Goal of the exercise
Transcribe the material in full, exactly as written.

■ ■ ■ ■

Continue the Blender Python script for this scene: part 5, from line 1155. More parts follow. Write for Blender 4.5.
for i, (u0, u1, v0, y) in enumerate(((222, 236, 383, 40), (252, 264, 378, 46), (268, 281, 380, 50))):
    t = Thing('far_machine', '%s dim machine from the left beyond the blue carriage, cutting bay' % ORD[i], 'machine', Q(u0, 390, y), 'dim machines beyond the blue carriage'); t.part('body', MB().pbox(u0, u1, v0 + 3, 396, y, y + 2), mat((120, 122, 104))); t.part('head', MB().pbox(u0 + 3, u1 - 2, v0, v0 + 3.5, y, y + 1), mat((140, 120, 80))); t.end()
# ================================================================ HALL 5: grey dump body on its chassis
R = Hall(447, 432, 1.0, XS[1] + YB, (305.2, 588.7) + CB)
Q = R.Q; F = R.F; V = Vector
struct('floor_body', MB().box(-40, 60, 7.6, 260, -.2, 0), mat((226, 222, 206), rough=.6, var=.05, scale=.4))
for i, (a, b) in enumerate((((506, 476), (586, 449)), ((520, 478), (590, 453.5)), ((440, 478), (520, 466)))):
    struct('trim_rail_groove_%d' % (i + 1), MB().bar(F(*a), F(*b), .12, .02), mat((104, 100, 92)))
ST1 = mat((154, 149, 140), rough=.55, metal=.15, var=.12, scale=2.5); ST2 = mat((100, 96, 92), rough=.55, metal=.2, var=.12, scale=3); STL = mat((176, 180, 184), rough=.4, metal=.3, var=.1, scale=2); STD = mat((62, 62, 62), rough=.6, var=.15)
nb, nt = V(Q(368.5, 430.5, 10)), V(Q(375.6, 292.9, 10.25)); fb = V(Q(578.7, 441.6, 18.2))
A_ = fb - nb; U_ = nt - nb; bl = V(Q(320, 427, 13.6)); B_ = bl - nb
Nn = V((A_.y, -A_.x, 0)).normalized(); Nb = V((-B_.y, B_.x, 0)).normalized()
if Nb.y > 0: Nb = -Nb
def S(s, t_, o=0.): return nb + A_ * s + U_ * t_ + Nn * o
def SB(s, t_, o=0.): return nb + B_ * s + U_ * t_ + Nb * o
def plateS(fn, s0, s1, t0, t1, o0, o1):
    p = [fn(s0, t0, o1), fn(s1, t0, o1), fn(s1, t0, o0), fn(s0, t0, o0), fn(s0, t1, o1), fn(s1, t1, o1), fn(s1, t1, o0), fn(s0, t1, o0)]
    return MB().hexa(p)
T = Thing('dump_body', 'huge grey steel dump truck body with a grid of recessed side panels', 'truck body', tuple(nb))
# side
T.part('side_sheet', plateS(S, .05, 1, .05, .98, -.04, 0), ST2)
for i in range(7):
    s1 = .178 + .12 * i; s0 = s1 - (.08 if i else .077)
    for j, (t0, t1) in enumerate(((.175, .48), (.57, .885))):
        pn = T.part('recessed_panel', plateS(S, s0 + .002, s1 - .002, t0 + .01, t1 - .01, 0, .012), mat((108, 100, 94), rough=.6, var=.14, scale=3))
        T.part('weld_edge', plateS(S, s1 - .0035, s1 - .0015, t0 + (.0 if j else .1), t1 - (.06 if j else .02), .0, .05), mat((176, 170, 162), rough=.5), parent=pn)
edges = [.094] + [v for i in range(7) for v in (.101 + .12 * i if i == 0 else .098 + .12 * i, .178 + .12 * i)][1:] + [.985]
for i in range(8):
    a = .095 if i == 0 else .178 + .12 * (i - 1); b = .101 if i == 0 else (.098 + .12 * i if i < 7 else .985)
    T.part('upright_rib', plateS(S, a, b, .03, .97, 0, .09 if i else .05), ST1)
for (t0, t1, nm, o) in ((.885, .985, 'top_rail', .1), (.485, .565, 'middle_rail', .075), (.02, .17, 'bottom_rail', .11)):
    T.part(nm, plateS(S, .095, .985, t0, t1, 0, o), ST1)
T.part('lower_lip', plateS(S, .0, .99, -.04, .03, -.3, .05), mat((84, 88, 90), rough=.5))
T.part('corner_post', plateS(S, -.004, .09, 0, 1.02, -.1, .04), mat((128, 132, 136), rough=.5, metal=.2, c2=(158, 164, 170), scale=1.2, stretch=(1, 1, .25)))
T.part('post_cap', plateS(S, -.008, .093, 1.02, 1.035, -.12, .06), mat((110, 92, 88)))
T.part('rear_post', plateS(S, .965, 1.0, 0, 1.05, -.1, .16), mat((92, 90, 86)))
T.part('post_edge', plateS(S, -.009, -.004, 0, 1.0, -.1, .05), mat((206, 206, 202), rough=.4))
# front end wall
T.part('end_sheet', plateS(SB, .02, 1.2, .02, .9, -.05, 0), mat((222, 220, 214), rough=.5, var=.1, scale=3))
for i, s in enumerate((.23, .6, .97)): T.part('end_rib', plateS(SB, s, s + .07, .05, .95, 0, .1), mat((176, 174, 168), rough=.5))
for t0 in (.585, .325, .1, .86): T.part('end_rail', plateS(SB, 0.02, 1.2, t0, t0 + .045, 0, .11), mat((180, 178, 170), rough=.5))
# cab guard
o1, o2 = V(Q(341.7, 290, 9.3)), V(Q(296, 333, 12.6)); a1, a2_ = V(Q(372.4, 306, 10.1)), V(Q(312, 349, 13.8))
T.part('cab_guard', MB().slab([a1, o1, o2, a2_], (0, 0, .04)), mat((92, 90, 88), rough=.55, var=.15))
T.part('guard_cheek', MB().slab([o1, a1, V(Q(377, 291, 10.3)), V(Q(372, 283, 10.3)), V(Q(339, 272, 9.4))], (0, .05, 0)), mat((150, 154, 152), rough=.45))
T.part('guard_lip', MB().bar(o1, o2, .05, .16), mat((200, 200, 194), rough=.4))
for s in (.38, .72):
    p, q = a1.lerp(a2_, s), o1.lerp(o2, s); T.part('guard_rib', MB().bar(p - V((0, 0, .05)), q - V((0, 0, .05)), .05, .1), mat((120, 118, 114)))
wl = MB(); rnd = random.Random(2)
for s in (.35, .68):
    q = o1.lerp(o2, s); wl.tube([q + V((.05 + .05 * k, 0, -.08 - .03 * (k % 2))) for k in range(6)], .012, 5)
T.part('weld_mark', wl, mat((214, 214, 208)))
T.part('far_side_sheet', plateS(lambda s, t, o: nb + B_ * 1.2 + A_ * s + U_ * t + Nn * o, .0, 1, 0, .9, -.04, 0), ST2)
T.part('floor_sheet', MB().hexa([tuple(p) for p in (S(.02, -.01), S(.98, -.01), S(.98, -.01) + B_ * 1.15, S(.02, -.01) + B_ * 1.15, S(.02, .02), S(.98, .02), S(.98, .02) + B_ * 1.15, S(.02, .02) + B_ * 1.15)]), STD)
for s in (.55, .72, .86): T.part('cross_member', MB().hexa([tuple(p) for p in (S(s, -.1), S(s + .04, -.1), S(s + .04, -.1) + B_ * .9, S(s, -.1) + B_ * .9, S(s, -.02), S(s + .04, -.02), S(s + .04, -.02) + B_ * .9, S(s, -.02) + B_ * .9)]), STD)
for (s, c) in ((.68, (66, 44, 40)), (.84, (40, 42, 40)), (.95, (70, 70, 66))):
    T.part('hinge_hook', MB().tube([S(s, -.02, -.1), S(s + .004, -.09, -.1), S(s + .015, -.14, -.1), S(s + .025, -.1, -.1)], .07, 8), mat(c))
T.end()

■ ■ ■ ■

Answer to the exercise
Continue the Blender Python script for this scene: part 5, from line 1155. More parts follow. Write for Blender 4.5.
for i, (u0, u1, v0, y) in enumerate(((222, 236, 383, 40), (252, 264, 378, 46), (268, 281, 380, 50))):
    t = Thing('far_machine', '%s dim machine from the left beyond the blue carriage, cutting bay' % ORD[i], 'machine', Q(u0, 390, y), 'dim machines beyond the blue carriage'); t.part('body', MB().pbox(u0, u1, v0 + 3, 396, y, y + 2), mat((120, 122, 104))); t.part('head', MB().pbox(u0 + 3, u1 - 2, v0, v0 + 3.5, y, y + 1), mat((140, 120, 80))); t.end()
# ================================================================ HALL 5: grey dump body on its chassis
R = Hall(447, 432, 1.0, XS[1] + YB, (305.2, 588.7) + CB)
Q = R.Q; F = R.F; V = Vector
struct('floor_body', MB().box(-40, 60, 7.6, 260, -.2, 0), mat((226, 222, 206), rough=.6, var=.05, scale=.4))
for i, (a, b) in enumerate((((506, 476), (586, 449)), ((520, 478), (590, 453.5)), ((440, 478), (520, 466)))):
    struct('trim_rail_groove_%d' % (i + 1), MB().bar(F(*a), F(*b), .12, .02), mat((104, 100, 92)))
ST1 = mat((154, 149, 140), rough=.55, metal=.15, var=.12, scale=2.5); ST2 = mat((100, 96, 92), rough=.55, metal=.2, var=.12, scale=3); STL = mat((176, 180, 184), rough=.4, metal=.3, var=.1, scale=2); STD = mat((62, 62, 62), rough=.6, var=.15)
nb, nt = V(Q(368.5, 430.5, 10)), V(Q(375.6, 292.9, 10.25)); fb = V(Q(578.7, 441.6, 18.2))
A_ = fb - nb; U_ = nt - nb; bl = V(Q(320, 427, 13.6)); B_ = bl - nb
Nn = V((A_.y, -A_.x, 0)).normalized(); Nb = V((-B_.y, B_.x, 0)).normalized()
if Nb.y > 0: Nb = -Nb
def S(s, t_, o=0.): return nb + A_ * s + U_ * t_ + Nn * o
def SB(s, t_, o=0.): return nb + B_ * s + U_ * t_ + Nb * o
def plateS(fn, s0, s1, t0, t1, o0, o1):
    p = [fn(s0, t0, o1), fn(s1, t0, o1), fn(s1, t0, o0), fn(s0, t0, o0), fn(s0, t1, o1), fn(s1, t1, o1), fn(s1, t1, o0), fn(s0, t1, o0)]
    return MB().hexa(p)
T = Thing('dump_body', 'huge grey steel dump truck body with a grid of recessed side panels', 'truck body', tuple(nb))
# side
T.part('side_sheet', plateS(S, .05, 1, .05, .98, -.04, 0), ST2)
for i in range(7):
    s1 = .178 + .12 * i; s0 = s1 - (.08 if i else .077)
    for j, (t0, t1) in enumerate(((.175, .48), (.57, .885))):
        pn = T.part('recessed_panel', plateS(S, s0 + .002, s1 - .002, t0 + .01, t1 - .01, 0, .012), mat((108, 100, 94), rough=.6, var=.14, scale=3))
        T.part('weld_edge', plateS(S, s1 - .0035, s1 - .0015, t0 + (.0 if j else .1), t1 - (.06 if j else .02), .0, .05), mat((176, 170, 162), rough=.5), parent=pn)
edges = [.094] + [v for i in range(7) for v in (.101 + .12 * i if i == 0 else .098 + .12 * i, .178 + .12 * i)][1:] + [.985]
for i in range(8):
    a = .095 if i == 0 else .178 + .12 * (i - 1); b = .101 if i == 0 else (.098 + .12 * i if i < 7 else .985)
    T.part('upright_rib', plateS(S, a, b, .03, .97, 0, .09 if i else .05), ST1)
for (t0, t1, nm, o) in ((.885, .985, 'top_rail', .1), (.485, .565, 'middle_rail', .075), (.02, .17, 'bottom_rail', .11)):
    T.part(nm, plateS(S, .095, .985, t0, t1, 0, o), ST1)
T.part('lower_lip', plateS(S, .0, .99, -.04, .03, -.3, .05), mat((84, 88, 90), rough=.5))
T.part('corner_post', plateS(S, -.004, .09, 0, 1.02, -.1, .04), mat((128, 132, 136), rough=.5, metal=.2, c2=(158, 164, 170), scale=1.2, stretch=(1, 1, .25)))
T.part('post_cap', plateS(S, -.008, .093, 1.02, 1.035, -.12, .06), mat((110, 92, 88)))
T.part('rear_post', plateS(S, .965, 1.0, 0, 1.05, -.1, .16), mat((92, 90, 86)))
T.part('post_edge', plateS(S, -.009, -.004, 0, 1.0, -.1, .05), mat((206, 206, 202), rough=.4))
# front end wall
T.part('end_sheet', plateS(SB, .02, 1.2, .02, .9, -.05, 0), mat((222, 220, 214), rough=.5, var=.1, scale=3))
for i, s in enumerate((.23, .6, .97)): T.part('end_rib', plateS(SB, s, s + .07, .05, .95, 0, .1), mat((176, 174, 168), rough=.5))
for t0 in (.585, .325, .1, .86): T.part('end_rail', plateS(SB, 0.02, 1.2, t0, t0 + .045, 0, .11), mat((180, 178, 170), rough=.5))
# cab guard
o1, o2 = V(Q(341.7, 290, 9.3)), V(Q(296, 333, 12.6)); a1, a2_ = V(Q(372.4, 306, 10.1)), V(Q(312, 349, 13.8))
T.part('cab_guard', MB().slab([a1, o1, o2, a2_], (0, 0, .04)), mat((92, 90, 88), rough=.55, var=.15))
T.part('guard_cheek', MB().slab([o1, a1, V(Q(377, 291, 10.3)), V(Q(372, 283, 10.3)), V(Q(339, 272, 9.4))], (0, .05, 0)), mat((150, 154, 152), rough=.45))
T.part('guard_lip', MB().bar(o1, o2, .05, .16), mat((200, 200, 194), rough=.4))
for s in (.38, .72):
    p, q = a1.lerp(a2_, s), o1.lerp(o2, s); T.part('guard_rib', MB().bar(p - V((0, 0, .05)), q - V((0, 0, .05)), .05, .1), mat((120, 118, 114)))
wl = MB(); rnd = random.Random(2)
for s in (.35, .68):
    q = o1.lerp(o2, s); wl.tube([q + V((.05 + .05 * k, 0, -.08 - .03 * (k % 2))) for k in range(6)], .012, 5)
T.part('weld_mark', wl, mat((214, 214, 208)))
T.part('far_side_sheet', plateS(lambda s, t, o: nb + B_ * 1.2 + A_ * s + U_ * t + Nn * o, .0, 1, 0, .9, -.04, 0), ST2)
T.part('floor_sheet', MB().hexa([tuple(p) for p in (S(.02, -.01), S(.98, -.01), S(.98, -.01) + B_ * 1.15, S(.02, -.01) + B_ * 1.15, S(.02, .02), S(.98, .02), S(.98, .02) + B_ * 1.15, S(.02, .02) + B_ * 1.15)]), STD)
for s in (.55, .72, .86): T.part('cross_member', MB().hexa([tuple(p) for p in (S(s, -.1), S(s + .04, -.1), S(s + .04, -.1) + B_ * .9, S(s, -.1) + B_ * .9, S(s, -.02), S(s + .04, -.02), S(s + .04, -.02) + B_ * .9, S(s, -.02) + B_ * .9)]), STD)
for (s, c) in ((.68, (66, 44, 40)), (.84, (40, 42, 40)), (.95, (70, 70, 66))):
    T.part('hinge_hook', MB().tube([S(s, -.02, -.1), S(s + .004, -.09, -.1), S(s + .015, -.14, -.1), S(s + .025, -.1, -.1)], .07, 8), mat(c))
T.end()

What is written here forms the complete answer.